It depends on the type of contract, but usually the wet ink signing must usually take place at a given date in a given place. However more often than not you can give a power of attorney to the lawyers representing you and they usually sign together.
However, a contract is only valid and enforceable if both parties have signed it (and if no clauses are illegal of course).
So if De Gea signed it on his side, but the club hasn’t yet, technically the renewal isn’t effective yet and the club can change its mind about this or that clause.

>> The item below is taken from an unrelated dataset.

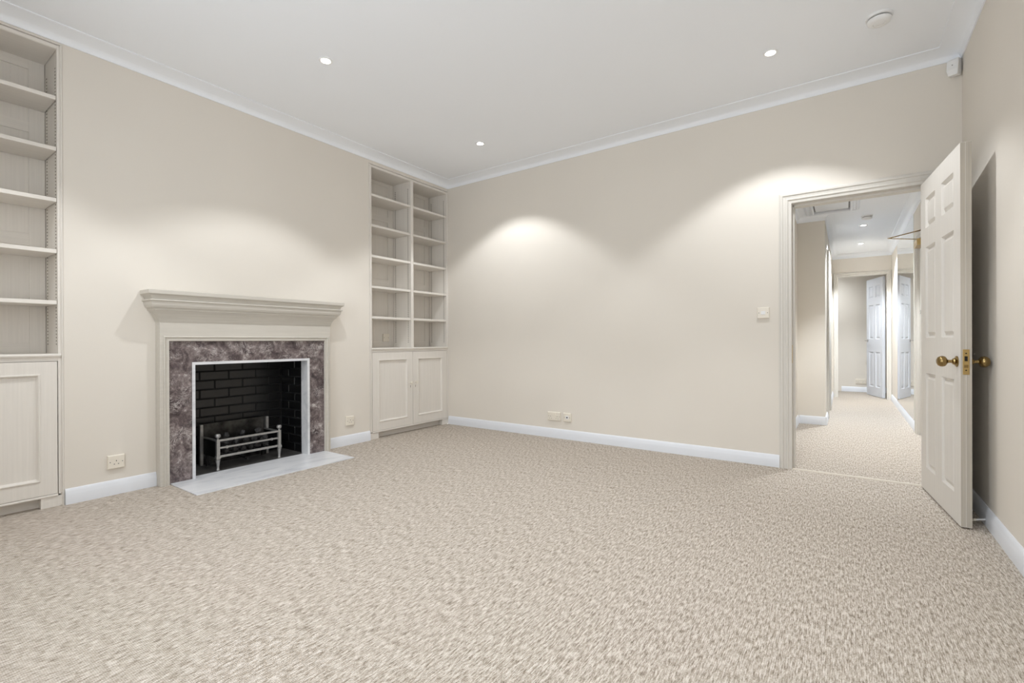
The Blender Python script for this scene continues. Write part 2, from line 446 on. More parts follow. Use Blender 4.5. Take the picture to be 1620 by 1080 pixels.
fr = empty('trim_5', (EX0, YE, 0)); tag(fr, 'cream moulded frame of the far doorway at the hall end', 'door frame', None, 'structure')
arch_frame(fr, lambda a, b, h: (a, YE - h, b), EX0, EX1, EZ, 'frame_cream', 0.78)
m = MB().box(EX0 - 0.02, EX0, YE - 0.003, YE + 0.103, 0, EZ + 0.02).box(EX1, EX1 + 0.02, YE - 0.003, YE + 0.103, 0, EZ + 0.02).box(EX0, EX1, YE - 0.003, YE + 0.103, EZ, EZ + 0.02)
obj('lining', m, 'frame_cream', fr)
fr = empty('trim_6', (XP, 7.63, 0)); tag(fr, 'cream frame of the side doorway seen edge-on in the passage', 'door frame', None, 'structure')
arch_frame(fr, lambda a, b, h: (XP + h, a, b), 7.25, 8.01, 2.05, 'frame_cream')
m = MB().box(XP - 0.1, XP + 0.003, 7.23, 7.25, 0, 2.07).box(XP - 0.1, XP + 0.003, 8.01, 8.03, 0, 2.07).box(XP - 0.1, XP + 0.003, 7.25, 8.01, 2.05, 2.07)
obj('lining', m, 'frame_cream', fr)
fr = empty('trim_7', (XM, 6.14, 0)); tag(fr, 'cream frame of the panelled door beside the hall mirror', 'door frame', None, 'structure')
arch_frame(fr, lambda a, b, h: (XM - h, a, b), RY0 + 0.01, RY1 - 0.01, RZ - 0.01, 'frame_cream')
m = MB().box(XM - 0.003, XM + 0.1, RY0, RY0 + 0.012, 0, RZ).box(XM - 0.003, XM + 0.1, RY1 - 0.012, RY1, 0, RZ).box(XM - 0.003, XM + 0.1, RY0, RY1, RZ - 0.012, RZ)
obj('lining', m, 'frame_cream', fr)

# room beyond the hall
struct('wall_far_back', MB().box(-0.075, 1.6, 11.22, 11.32, 0, HZ), 'wall_cream', 'cream wall with double socket seen through the far doorway', 'wall')
struct('wall_far_side', MB().box(-0.175, -0.075, 11.22, 12.7, 0, HZ).box(-1.2, -0.175, 12.6, 12.7, 0, HZ).box(-1.2, -1.1, YE + 0.1, 12.7, 0, HZ).box(1.5, 1.6, YE + 0.1, 11.3, 0, HZ).box(-1.2, XP - 0.1, YE, YE + 0.1, 0, HZ).box(XM + 0.1, 1.6, YE, YE + 0.1, 0, HZ), 'wall_cream', 'recessed cream walls enclosing the furthest room', 'wall')
skirt('baseboard_far', (-0.075, 11.22, 0), (1.5, 11.22, 0), (0, -1, 0), 'white skirting board below the furthest double socket')
skirt('baseboard_far.001', (-1.1, 12.6, 0), (-0.175, 12.6, 0), (0, -1, 0), 'short white skirting board in the furthest recess')

# ------------------------------------------------------------------ panelled doors
def six_panel(root, W, H, T, mat, cols, rows):
    """leaf in local coordinates: x along width, y thickness, z up"""
    m = MB()
    xs = [0, cols[0][0], cols[0][1], cols[1][0], cols[1][1], W]
    for i in (0, 2, 4): m.box(xs[i], xs[i + 1], 0, T, 0, H)
    zs = [0] + [v for r in rows for v in r] + [H]
    for c in cols:
        for i in range(0, len(zs), 2):
            m.box(c[0], c[1], 0, T, zs[i], zs[i + 1])
    bm_leaf = obj('leaf', m, mat, root, local=True)
    prof = [(0.0, 0.0), (0.003, -0.004), (0.010, -0.015), (0.017, -0.016), (0.034, -0.005), (0.038, -0.004)]
    for c in cols:
        for r in rows:
            p = MB()
            p.rings(rect_rings(lambda a, b, h: (a, -h, b), c[0], c[1], r[0], r[1], prof), True, (False, True))
            p.rings(rect_rings(lambda a, b, h: (a, T + h, b), c[0], c[1], r[0], r[1], prof), True, (False, True))
            obj('panel', p, mat, root, local=True)
    return bm_leaf
ROWS = [(0.155, 0.772), (1.002, 1.592), (1.717, 1.910)]
COLS = [(0.118, 0.338), (0.466, 0.692)]
ud = Vector((0.0995, -0.995)); ang = math.atan2(ud.y, ud.x)
d1 = empty('door_1', (0.414, 4.213, 0.008), ang)
tag(d1, 'open off-white six-panel door with brass knob standing into the room', 'door', None, 'structure')
DW, DT = 0.804, 0.045
leaf = six_panel(d1, DW, 2.03, DT, 'door_paint', COLS, ROWS)
# brass knob set on both faces
def knob(parent, x, z, ysign, y0):
    ax = (0, ysign, 0)
    kn = obj('knob', MB().lathe([(0.0, 0.085), (0.012, 0.0845), (0.022, 0.080), (0.0285, 0.070), (0.030, 0.060), (0.027, 0.050), (0.018, 0.043), (0.010, 0.039), (0.008, 0.030), (0.009, 0.022), (0.016, 0.018), (0.018, 0.012), (0.014, 0.006)], (x, y0, z), ax, 24), 'brass', parent, smooth=True, local=True)
    kn['label'] = 'round brass knob'
    rs = obj('rose', MB().lathe([(0.030, 0.0), (0.030, 0.004), (0.024, 0.008), (0.015, 0.012), (0.0, 0.012)], (x, y0, z), ax, 24), 'brass', kn, smooth=True, local=True)
    return kn
knob(d1, 0.748, 0.872, -1, 0.0)
knob(d1, 0.748, 0.872, 1, DT)
obj('leaf_edge', MB().box(DW - 0.001, DW + 0.0012, 0.0005, 0.020, 0.002, 2.028).box(DW - 0.001, DW + 0.0012, 0.0225, DT - 0.0005, 0.002, 2.028), 'edge_paint', d1, local=True)['label'] = 'worn streaky painted edge of the door'
lp = obj('lock_plate', MB().box(DW, DW + 0.0035, 0.008, DT - 0.010, 0.805, 0.938), 'brass_plate', d1, 0.001, local=True)
lp['label'] = 'brass mortice lock faceplate on the door edge'
obj('latch_slot', MB().box(DW + 0.0025, DW + 0.0042, 0.015, 0.027, 0.876, 0.902), 'hole_dark', lp, local=True)
obj('deadbolt', MB().box(DW + 0.0025, DW + 0.005, 0.013, 0.030, 0.842, 0.857), 'brass', lp, 0.001, local=True)
for z in (0.917, 0.828):
    obj('screw', MB().lathe([(0.0035, 0.0), (0.0035, 0.0012), (0.0, 0.0012)], (DW + 0.003, 0.021, z), (1, 0, 0), 10), 'hole_dark', lp, local=True)
for z in (0.25, 1.0, 1.78):
    obj('hinge', MB().tube((0.0, DT + 0.004, z - 0.04), (0.0, DT + 0.004, z + 0.04), 0.005), 'brass', d1, local=True)

fd = Vector((0.348 - 0.546, 10.806 - 10.169)).normalized()
d2_ = empty('door_2', (0.540, 10.165, 0.008), math.atan2(fd.y, fd.x))
tag(d2_, 'bluish white six-panel door ajar in the far doorway', 'door', None, 'structure')
W2 = 0.66
six_panel(d2_, W2, 2.06, 0.04, 'far_door_white', [(0.10, 0.285), (0.375, 0.56)], [(0.16, 0.775), (1.0, 1.60), (1.725, 1.93)])
hd = obj('lever_handle', MB().tube((W2 - 0.05, 0.04, 0.97), (W2 - 0.05, 0.085, 0.97), 0.008).tube((W2 - 0.055, 0.082, 0.97), (W2 - 0.16, 0.082, 0.97), 0.008), 'chrome', d2_, smooth=True, local=True)
obj('rose', MB().lathe([(0.025, 0), (0.025, 0.006), (0, 0.006)], (W2 - 0.05, 0.04, 0.97), (0, 1, 0), 16), 'chrome', hd, local=True)
hd = obj('lever_handle', MB().tube((W2 - 0.05, 0.0, 0.97), (W2 - 0.05, -0.045, 0.97), 0.008).tube((W2 - 0.045, -0.042, 0.97), (W2 - 0.16, -0.042, 0.97), 0.008), 'chrome', d2_, smooth=True, local=True)
obj('rose', MB().lathe([(0.025, 0), (0.025, 0.006), (0, 0.006)], (W2 - 0.05, 0.0, 0.97), (0, -1, 0), 16), 'chrome', hd, local=True)

d3 = empty('door_3', (XM + 0.012, RY1 - 0.014, 0.008), -math.pi / 2)
tag(d3, 'closed panelled door with an overhead closer arm beside the mirror', 'door', None, 'structure')
W3 = RY1 - RY0 - 0.028
six_panel(d3, W3, RZ - 0.024, 0.04, 'frame_cream', [(0.11, 0.335), (0.44, 0.66)], [(0.16, 0.775), (1.0, 1.58), (1.70, 1.89)])
# local frame: x runs toward -y, local y runs toward +x, so the hall face looks to local -y
obj('closer_body', MB().box(0.10, 0.36, -0.055, 0.0, 1.930, 1.995), 'brass_plate', d3, 0.004, local=True)
el = (0.28, -0.275, 2.034)
obj('closer_arm', MB().bar((0.25, -0.03, 2.000), el, 0.022, 0.006).bar(el, (0.52, 0.0, 2.052), 0.020, 0.006), 'brass', d3, local=True)
obj('night_latch', MB().lathe([(0.018, 0.0), (0.018, 0.03), (0.012, 0.032), (0.012, 0.05), (0.02, 0.052), (0.02, 0.062), (0, 0.064)], (0.66, 0.0, 1.25), (0, -1, 0), 16), 'chrome', d3, smooth=True, local=True)
d4 = empty('door_4', (XP - 0.055, 8.008, 0.008), -math.pi / 2)
tag(d4, 'closed pale door recessed in the passage side doorway', 'door', None, 'structure')
six_panel(d4, 0.756, 2.03, 0.04, 'far_door_white', [(0.11, 0.32), (0.435, 0.645)], [(0.16, 0.775), (1.0, 1.60), (1.72, 1.91)])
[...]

It’s not a common situation though as it’s bad for business relationships (you’re only as good as your word) but nothing illegal the way I ser it
I can't speak to the procedural requirements of contract law in the UK, but as a general practice digital signatures are now commonly accepted as binding in the US and I see no reason why that wouldn't be the case in the UK as well. Under general principles of contract law, if an offer is made and accepted a contract is entered into. It would be highly irregular for an offer in good faith to be made without a signature of the party making the offer on the document itself that only requires a signature of the accepting party to sign. If in fact an actual contract offer was by Manchester United Football Club it had to have been an offer in writing and affixed with a signature by the officer (a US term, probably not the UK term) of the organization -- in this case, a football club -- with the legal authority to sign player contracts.

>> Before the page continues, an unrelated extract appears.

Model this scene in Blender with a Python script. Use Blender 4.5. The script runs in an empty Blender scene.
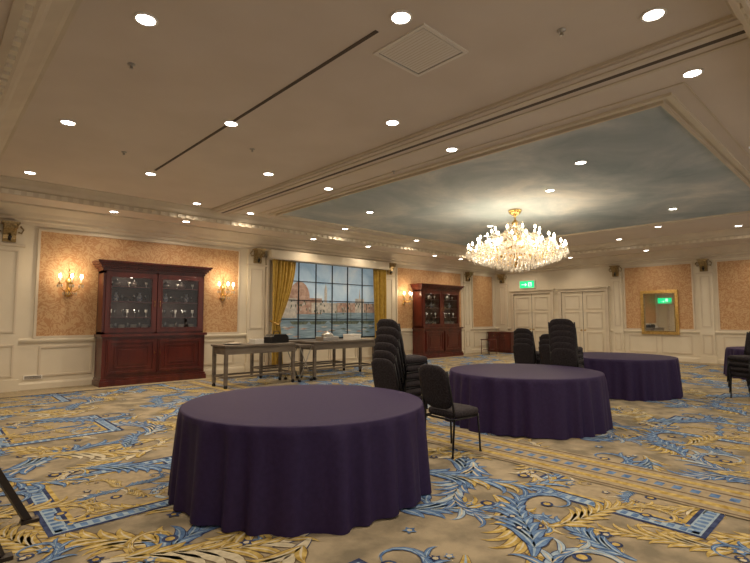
import bpy, math, random
from mathutils import Vector, Matrix
random.seed(7)
PI=math.pi
sc=bpy.context.scene
# ------------------------------------------------------------------ materials
def mat(name,col,rough=.6,metal=0,emit=None,es=0,spec=.5,sheen=0,coat=0):
    m=bpy.data.materials.new(name); m.use_nodes=True
    b=m.node_tree.nodes['Principled BSDF']
    b.inputs['Base Color'].default_value=(*col,1)
    b.inputs['Roughness'].default_value=rough
    b.inputs['Metallic'].default_value=metal
    b.inputs['Specular IOR Level'].default_value=spec
    if sheen: b.inputs['Sheen Weight'].default_value=sheen
    if coat: b.inputs['Coat Weight'].default_value=coat
    if emit:
        b.inputs['Emission Color'].default_value=(*emit,1); b.inputs['Emission Strength'].default_value=es
    return m
def noisemat(name,c1,c2,scale=5,detail=4,rough=.6,lo=.35,hi=.65,bump=0,bscale=None,dist=0,stretch=(1,1,1),glow=0,**k):
    m=mat(name,c1,rough,**k); nt=m.node_tree; N=nt.nodes; L=nt.links
    b=N['Principled BSDF']
    tc=N.new('ShaderNodeTexCoord'); mp=N.new('ShaderNodeMapping'); mp.inputs['Scale'].default_value=stretch
    L.new(tc.outputs['Object'],mp.inputs[0])
    n=N.new('ShaderNodeTexNoise'); n.inputs['Scale'].default_value=scale; n.inputs['Detail'].default_value=detail
    n.inputs['Distortion'].default_value=dist
    L.new(mp.outputs[0],n.inputs['Vector'])
    r=N.new('ShaderNodeValToRGB'); r.color_ramp.elements[0].position=lo; r.color_ramp.elements[1].position=hi
    r.color_ramp.elements[0].color=(*c1,1); r.color_ramp.elements[1].color=(*c2,1)
    L.new(n.outputs['Fac'],r.inputs[0]); L.new(r.outputs[0],b.inputs['Base Color'])
    if glow: L.new(r.outputs[0],b.inputs['Emission Color']); b.inputs['Emission Strength'].default_value=glow
    if bump:
        bn=N.new('ShaderNodeBump'); bn.inputs['Strength'].default_value=bump; bn.inputs['Distance'].default_value=.01
        n2=N.new('ShaderNodeTexNoise'); n2.inputs['Scale'].default_value=bscale or scale*4
        L.new(mp.outputs[0],n2.inputs['Vector']); L.new(n2.outputs['Fac'],bn.inputs['Height']); L.new(bn.outputs[0],b.inputs['Normal'])
    return m
M_ceil=noisemat('ceiling_plaster',(.66,.58,.50),(.70,.62,.54),scale=1.2,rough=.85)
M_trim=noisemat('cream_paint',(.68,.61,.48),(.72,.65,.52),scale=2,rough=.45)
M_trimc=noisemat('cornice_paint',(.59,.51,.40),(.65,.57,.45),scale=2,rough=.6)
M_line=mat('shadow_gap',(.10,.075,.055),.8)
M_maho=noisemat('mahogany',(.055,.006,.004),(.105,.014,.008),scale=6,rough=.28,stretch=(1,1,.15),coat=.25)
M_dark=mat('cabinet_interior',(.07,.035,.025),.5)
M_gold=noisemat('gilt',(.62,.40,.12),(.80,.56,.22),scale=20,rough=.3,metal=.9)
M_gilt2=noisemat('antique_gilt',(.20,.14,.06),(.42,.31,.15),scale=25,rough=.4,metal=.6)
M_brass=mat('brass',(.75,.52,.22),.25,.95)
M_black=mat('black_metal',(.02,.02,.022),.35,.6)
M_steel=mat('steel',(.45,.43,.4),.3,.9)
M_chair=noisemat('chair_fabric',(.012,.010,.014),(.040,.034,.040),scale=60,rough=.8,spec=.25)
M_porc=mat('porcelain',(.75,.73,.68),.2)
M_navy=noisemat('blue_china',(.05,.08,.2),(.5,.5,.48),scale=30,rough=.2)
M_wood=noisemat('serving_table_wood',(.10,.08,.065),(.17,.14,.11),scale=7,rough=.4,stretch=(.2,1,1))
M_curt=noisemat('gold_curtain',(.40,.25,.03),(.52,.35,.06),scale=9,rough=.45,sheen=.2)
M_green=mat('exit_green',(.01,.35,.12),.5,emit=(.01,.70,.24),es=1.2)
M_exitw=mat('exit_white',(.6,.9,.7),.5,emit=(.5,1,.7),es=1.3)
M_lens=mat('lamp_lens',(1,.95,.85),.4,emit=(1,.93,.82),es=14)
M_bulb=mat('candle_bulb',(1,.9,.7),.4,emit=(1,.82,.56),es=26)
M_white=mat('white_trim',(.85,.82,.76),.4)
M_vent=mat('vent_metal',(.78,.73,.66),.5)
M_mirror=mat('mirror_glass',(.95,.95,.93),.02,1)
def glassmat(name,tint,fac):
    m=bpy.data.materials.new(name); m.use_nodes=True; nt=m.node_tree; N=nt.nodes; L=nt.links
    N.clear(); o=N.new('ShaderNodeOutputMaterial'); t=N.new('ShaderNodeBsdfTransparent'); g=N.new('ShaderNodeBsdfGlossy')
    t.inputs[0].default_value=(*tint,1); g.inputs['Roughness'].default_value=.03
    x=N.new('ShaderNodeMixShader'); x.inputs[0].default_value=fac
    L.new(t.outputs[0],x.inputs[1]); L.new(g.outputs[0],x.inputs[2]); L.new(x.outputs[0],o.inputs[0]); return m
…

If on the other hand, a document that represents a good faith offer by the club was presented to the player that did not have the signature of the officer the organization right off the bat that is completely out of order and De Gea had every right to sat WTF is this shite? (De Gea critics could well respond WTF was the Benrhama goal or the second Gundogan goal all about?) The organization would do this -- that is, withhold from affixing a signature to the contract it offered -- only if it had always planned on withdrawing the offer to the player in the event he actually signed it. Which would be a disgraceful play by the club. In this case what I'm reading online is that De Gea accepted the offer with his signature but that after he affixed signature to the contract that the club immediately withdrew its offer that it never signed when it made the offer. An appalling and disgraceful treatment of the player, whatever one thinks of his performances over the last month or the last decade.
Re the other points re a given date and a given place, a contract may include such stipulations -- that the offer is only an offer until X date and that if it is to be a binding contract it must be signed at a specific location such as Old Trafford, but as a general principle of contract law a contract can be binding if the contract itself is signed by both parties at their leisure.